The Supreme Court Has an Opportunity To Affirm the Religious Liberty of Our Founding
Our Founders viewed religious freedom as the bedrock upon which all other unalienable rights rested because it requires the government to respect the American people and encourages mutual respect amongst the American people. At the time, this commitment to religious tolerance and true religious liberty was revolutionary. Religious expression was guaranteed for every person in the country. The Constitution reflects this by protecting the American people from the federal government’s attempts to establish a state religion or church.

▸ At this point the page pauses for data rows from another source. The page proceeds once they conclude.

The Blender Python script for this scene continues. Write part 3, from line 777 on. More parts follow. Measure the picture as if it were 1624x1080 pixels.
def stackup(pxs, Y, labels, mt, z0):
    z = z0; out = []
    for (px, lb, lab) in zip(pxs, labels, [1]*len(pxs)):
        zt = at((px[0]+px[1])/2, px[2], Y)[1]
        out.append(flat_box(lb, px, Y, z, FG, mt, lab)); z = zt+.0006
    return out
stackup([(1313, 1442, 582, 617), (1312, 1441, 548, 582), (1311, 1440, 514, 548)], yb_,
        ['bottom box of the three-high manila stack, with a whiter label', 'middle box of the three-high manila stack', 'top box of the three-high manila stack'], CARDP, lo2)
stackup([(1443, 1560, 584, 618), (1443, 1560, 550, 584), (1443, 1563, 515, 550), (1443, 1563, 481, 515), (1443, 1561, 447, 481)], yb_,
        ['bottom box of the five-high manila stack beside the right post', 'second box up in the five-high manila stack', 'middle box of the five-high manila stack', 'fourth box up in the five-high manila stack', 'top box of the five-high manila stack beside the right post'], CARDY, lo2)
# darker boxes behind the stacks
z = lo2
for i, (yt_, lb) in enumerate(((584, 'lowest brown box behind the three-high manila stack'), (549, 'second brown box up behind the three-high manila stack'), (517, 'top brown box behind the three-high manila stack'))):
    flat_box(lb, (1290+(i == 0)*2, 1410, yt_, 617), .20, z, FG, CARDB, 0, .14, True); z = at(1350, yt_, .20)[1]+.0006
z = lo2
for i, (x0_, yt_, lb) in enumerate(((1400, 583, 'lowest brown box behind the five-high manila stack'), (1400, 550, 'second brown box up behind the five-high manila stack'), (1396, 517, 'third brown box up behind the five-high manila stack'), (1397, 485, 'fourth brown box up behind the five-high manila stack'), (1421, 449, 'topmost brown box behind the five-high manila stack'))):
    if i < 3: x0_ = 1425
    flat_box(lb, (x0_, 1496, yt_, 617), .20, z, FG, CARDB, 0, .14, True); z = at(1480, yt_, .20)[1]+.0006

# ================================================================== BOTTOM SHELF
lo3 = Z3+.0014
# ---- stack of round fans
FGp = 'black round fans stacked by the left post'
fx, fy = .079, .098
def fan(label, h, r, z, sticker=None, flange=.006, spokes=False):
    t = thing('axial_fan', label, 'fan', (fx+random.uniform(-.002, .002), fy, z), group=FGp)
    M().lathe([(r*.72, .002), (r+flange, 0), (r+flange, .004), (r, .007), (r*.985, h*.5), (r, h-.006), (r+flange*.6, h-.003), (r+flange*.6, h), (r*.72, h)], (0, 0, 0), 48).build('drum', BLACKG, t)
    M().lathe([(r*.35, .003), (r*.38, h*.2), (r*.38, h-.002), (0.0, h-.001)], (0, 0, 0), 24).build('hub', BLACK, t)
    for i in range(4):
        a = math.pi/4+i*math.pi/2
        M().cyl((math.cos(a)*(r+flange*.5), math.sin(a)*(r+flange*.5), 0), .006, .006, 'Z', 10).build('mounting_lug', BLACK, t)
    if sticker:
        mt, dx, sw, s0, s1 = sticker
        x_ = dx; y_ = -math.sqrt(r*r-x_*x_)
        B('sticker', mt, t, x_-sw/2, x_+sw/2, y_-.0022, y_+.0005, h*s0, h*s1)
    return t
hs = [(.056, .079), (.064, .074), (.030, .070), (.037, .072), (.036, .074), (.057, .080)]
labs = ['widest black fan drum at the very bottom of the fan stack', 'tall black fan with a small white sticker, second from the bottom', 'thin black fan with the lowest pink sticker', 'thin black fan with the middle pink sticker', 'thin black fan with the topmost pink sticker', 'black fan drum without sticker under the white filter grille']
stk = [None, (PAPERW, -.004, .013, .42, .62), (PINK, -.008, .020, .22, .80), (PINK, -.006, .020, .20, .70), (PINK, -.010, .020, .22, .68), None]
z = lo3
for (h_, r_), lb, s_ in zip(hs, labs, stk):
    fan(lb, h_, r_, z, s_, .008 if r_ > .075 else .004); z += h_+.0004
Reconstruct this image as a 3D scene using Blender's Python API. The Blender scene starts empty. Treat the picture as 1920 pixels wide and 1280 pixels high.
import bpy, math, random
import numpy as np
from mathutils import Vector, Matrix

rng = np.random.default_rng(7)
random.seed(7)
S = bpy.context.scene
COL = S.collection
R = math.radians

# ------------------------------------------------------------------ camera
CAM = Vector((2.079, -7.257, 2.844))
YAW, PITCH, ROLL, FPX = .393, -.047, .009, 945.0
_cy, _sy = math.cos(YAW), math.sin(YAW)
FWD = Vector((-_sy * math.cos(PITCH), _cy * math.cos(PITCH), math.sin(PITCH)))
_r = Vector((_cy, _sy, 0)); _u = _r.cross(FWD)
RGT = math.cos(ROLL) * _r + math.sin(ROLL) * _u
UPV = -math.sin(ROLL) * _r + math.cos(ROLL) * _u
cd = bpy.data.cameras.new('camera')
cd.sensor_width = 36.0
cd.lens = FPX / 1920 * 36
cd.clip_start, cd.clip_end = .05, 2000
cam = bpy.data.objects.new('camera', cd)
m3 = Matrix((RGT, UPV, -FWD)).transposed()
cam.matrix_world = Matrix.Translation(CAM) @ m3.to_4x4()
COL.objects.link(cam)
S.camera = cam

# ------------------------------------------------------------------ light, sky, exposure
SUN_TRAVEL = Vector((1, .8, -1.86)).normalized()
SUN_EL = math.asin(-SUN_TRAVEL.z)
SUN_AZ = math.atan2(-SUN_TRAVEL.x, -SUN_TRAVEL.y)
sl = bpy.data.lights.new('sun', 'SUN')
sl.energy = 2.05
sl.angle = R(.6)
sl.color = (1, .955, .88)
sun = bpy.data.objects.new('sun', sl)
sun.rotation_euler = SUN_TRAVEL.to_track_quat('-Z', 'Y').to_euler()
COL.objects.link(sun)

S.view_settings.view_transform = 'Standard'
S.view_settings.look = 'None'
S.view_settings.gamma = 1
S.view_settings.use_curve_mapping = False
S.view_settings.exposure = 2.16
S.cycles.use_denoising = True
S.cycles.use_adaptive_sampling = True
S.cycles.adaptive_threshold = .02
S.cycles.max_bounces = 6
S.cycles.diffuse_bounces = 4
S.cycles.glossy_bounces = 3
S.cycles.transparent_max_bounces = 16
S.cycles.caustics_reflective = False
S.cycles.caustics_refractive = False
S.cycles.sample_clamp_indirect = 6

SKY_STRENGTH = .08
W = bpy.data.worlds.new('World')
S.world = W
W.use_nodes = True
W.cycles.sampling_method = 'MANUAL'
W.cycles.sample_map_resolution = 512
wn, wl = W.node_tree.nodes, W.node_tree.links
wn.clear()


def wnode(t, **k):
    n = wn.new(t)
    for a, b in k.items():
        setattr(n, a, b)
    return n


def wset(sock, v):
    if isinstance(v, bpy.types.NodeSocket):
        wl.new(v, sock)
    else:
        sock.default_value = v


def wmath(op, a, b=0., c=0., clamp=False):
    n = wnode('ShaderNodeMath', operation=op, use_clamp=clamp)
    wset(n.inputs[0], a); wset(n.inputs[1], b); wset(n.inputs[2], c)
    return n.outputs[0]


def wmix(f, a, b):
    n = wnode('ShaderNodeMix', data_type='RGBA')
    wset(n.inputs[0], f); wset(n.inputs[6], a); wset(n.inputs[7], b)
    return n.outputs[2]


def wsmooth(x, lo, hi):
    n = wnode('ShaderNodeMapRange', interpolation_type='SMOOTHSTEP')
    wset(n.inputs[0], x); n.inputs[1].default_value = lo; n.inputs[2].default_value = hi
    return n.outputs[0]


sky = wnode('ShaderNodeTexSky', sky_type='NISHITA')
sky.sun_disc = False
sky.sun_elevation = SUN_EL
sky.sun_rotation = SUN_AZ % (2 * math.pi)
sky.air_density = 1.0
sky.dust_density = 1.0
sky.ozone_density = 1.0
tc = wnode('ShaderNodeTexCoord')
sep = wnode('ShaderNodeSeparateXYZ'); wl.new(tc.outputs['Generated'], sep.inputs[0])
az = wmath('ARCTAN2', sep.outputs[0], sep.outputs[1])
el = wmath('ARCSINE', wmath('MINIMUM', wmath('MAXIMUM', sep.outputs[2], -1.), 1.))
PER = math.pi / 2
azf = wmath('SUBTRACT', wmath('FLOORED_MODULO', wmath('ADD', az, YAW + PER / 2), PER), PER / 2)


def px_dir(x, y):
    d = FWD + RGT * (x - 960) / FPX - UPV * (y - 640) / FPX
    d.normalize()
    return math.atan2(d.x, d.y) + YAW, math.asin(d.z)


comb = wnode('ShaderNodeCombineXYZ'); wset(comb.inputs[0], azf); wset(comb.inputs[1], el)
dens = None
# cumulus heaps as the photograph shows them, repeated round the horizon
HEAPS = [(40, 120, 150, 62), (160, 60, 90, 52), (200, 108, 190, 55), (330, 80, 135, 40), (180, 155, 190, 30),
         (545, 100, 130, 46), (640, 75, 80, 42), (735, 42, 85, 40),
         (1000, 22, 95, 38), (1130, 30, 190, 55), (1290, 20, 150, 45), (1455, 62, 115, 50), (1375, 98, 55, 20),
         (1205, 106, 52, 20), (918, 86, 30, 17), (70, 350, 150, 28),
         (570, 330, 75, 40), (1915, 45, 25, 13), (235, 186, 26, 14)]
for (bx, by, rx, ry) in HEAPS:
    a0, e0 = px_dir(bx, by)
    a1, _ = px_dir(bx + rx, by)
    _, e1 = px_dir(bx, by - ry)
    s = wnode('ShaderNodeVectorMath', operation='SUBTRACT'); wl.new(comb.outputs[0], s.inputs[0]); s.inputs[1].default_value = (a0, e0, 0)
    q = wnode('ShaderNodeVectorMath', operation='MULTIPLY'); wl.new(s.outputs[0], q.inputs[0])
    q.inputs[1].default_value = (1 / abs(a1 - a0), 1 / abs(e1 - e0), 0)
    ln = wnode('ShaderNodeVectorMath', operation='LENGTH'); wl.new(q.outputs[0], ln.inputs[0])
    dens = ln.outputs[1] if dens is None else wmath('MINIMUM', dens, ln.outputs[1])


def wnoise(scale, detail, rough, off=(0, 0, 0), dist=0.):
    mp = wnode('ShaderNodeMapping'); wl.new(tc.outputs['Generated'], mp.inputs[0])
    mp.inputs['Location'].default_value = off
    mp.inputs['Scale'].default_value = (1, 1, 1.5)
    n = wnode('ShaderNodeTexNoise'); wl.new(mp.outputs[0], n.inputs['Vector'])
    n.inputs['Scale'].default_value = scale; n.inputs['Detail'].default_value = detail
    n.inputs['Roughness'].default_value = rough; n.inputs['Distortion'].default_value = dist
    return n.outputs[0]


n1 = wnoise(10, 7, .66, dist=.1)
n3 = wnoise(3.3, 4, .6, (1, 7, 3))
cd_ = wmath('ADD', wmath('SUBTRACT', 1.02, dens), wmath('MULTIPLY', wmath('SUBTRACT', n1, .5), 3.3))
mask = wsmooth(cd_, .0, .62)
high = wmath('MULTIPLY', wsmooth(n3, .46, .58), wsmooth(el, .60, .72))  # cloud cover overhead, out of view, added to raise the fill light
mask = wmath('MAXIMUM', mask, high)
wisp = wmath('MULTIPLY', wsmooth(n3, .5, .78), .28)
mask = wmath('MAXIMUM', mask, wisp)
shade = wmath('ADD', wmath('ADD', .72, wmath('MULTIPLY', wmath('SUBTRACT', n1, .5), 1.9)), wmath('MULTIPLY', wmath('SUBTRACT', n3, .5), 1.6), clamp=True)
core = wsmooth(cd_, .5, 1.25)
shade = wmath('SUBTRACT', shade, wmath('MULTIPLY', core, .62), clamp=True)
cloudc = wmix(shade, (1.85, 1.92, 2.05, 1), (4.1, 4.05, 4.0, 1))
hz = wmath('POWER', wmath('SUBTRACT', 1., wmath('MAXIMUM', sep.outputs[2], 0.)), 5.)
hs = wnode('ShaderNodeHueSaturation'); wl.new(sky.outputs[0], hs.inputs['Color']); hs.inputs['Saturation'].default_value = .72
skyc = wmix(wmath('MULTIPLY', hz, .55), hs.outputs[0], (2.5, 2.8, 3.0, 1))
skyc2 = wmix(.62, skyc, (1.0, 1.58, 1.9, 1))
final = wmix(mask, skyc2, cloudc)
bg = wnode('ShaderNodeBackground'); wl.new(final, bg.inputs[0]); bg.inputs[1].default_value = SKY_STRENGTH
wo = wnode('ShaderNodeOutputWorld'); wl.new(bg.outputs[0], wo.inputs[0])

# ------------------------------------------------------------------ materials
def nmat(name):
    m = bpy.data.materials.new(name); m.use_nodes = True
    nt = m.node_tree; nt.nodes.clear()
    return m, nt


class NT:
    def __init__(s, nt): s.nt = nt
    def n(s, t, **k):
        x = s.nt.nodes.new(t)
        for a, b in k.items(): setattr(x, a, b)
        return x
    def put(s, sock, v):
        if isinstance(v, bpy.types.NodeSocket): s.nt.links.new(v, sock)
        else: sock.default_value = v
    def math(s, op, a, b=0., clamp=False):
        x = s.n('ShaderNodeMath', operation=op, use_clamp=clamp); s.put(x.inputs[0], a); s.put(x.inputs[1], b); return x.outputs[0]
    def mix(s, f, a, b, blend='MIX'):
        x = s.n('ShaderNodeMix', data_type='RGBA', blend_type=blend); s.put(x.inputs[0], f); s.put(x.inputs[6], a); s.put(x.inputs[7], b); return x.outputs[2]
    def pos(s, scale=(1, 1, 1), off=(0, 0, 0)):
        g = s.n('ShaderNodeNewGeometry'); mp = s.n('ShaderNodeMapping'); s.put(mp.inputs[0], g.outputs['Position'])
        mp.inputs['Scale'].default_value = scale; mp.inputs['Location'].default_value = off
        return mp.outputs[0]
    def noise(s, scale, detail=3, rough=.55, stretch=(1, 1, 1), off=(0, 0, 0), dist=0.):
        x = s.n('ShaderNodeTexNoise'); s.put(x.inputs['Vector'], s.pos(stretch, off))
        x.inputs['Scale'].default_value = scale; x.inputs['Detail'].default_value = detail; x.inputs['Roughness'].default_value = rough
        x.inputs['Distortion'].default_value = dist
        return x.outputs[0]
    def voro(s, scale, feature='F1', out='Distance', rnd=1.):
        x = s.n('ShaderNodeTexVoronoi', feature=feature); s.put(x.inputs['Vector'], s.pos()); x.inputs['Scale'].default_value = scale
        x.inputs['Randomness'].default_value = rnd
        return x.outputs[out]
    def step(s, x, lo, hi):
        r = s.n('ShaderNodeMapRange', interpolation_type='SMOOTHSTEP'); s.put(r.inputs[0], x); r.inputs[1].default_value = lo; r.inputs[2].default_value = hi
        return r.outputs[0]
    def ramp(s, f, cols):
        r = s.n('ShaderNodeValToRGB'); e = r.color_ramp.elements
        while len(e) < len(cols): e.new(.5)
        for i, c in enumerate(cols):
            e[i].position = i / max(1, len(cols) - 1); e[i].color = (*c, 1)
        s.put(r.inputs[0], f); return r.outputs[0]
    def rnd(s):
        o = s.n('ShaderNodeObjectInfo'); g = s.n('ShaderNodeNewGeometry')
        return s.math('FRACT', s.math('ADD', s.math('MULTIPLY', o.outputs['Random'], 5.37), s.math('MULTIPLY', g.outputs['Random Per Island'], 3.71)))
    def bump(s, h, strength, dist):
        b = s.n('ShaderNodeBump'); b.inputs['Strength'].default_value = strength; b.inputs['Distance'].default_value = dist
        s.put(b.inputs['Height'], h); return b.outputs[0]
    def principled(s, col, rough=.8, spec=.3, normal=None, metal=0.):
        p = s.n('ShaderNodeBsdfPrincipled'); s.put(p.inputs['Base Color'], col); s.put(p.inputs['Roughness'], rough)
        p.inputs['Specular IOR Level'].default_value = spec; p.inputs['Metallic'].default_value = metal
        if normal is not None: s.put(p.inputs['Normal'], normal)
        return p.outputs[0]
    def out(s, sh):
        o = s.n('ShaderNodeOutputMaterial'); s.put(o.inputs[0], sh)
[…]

Unfortunately, today we have drifted far from this original understanding. Years of misguided decisions by our courts, most notably in the 1971 case Lemon v. Kurtzman and the resulting “Lemon Test,” have led to a very different and flawed understanding of religious freedom. Add to this a concerted effort by the intellectual elite to scrub religious faith from the public square, and what we have in America today is a mainstream and political culture that is openly hostile to religious expression.
In recent years, thanks especially to the Trump Administration’s appointments of conservative judges at all levels of our federal court system, the tide has begun to turn back toward our nation’s original understanding of religious freedom. Cases such as American Legion v. American Humanist Association have represented a shift away from the flawed jurisprudence of recent decades. Now, the Supreme Court has a tremendous to keep correcting course with Kennedy v. Bremerton School District.
The facts of the case are simple – a high school football coach, Joe Kennedy, would take time to pray at the 50-yard line following each game, win or lose. The school forbid him from doing so because it worried Kennedy’s prayers could be perceived as the school’s endorsement of religion in violation of the Establishment Clause under Supreme Court case law.
Such reasoning is nonsense – nobody can seriously argue that a quiet, personal prayer after a game is over constitutes religious coercion or the establishment of a state religion. There is a clear difference between religious expression and religious coercion, and reasonable people across America know this.
The school board’s reaction to these events, and its hostility to any form of religious expression, is just one example of a broader problem America has allowed to fester for decades. The conflation of religious expression with government interference with religion must end, and we need to scrap the current warped understanding of the Establishment Clause of the First Amendment.
And where is the outcry among progressives over teachers who indoctrinate their students with Marxist, race-centric ideologies? Critical Race Theory being taught in our children’s classrooms is far more coercive and problematic, but it is openly championed by the same individuals who would repress a football coach’s ability to pray after a game. It’s not about freedom. It’s about power. Establishment Clause cases such as this are not genuinely about protecting the religious freedom of students or spectators – rather they are about the state expanding its own power so that it can dictate when and where Americans are allowed to express their faith. This must not be the future of America.
As Secretary of State, I saw firsthand that America’s work in support of religious freedom is essential across the world. Whether it was officially recognizing the Uyghur genocide in China, freeing Pastor Andrew Brunson in Turkey, or bringing home evangelical Christians held hostage in North Korea, religious freedom was central to our mission in the Trump Administration. But we need to make sure that the liberties we fight for abroad are first protected here at home. That’s why it is so important for the Supreme Court to get their decision in Kennedy v. Bremerton School District right this week.
The ACLJ has been in this fight, filing an amicus brief in support of Kennedy, arguing that we should leave behind the flawed rulings of Lemon and other cases that have set a precedent for restricting religious expression.
America was never meant to be a place where religion is absent from the public square or a nation where faith is treated as a secondary and merely private concern. When you attack religious freedom and attempt to remove religion totally from the public square, you erode the foundation upon which the freedoms we enjoy rest. In order to secure freedom for the American people, we must fight against attempts to do this wherever we can.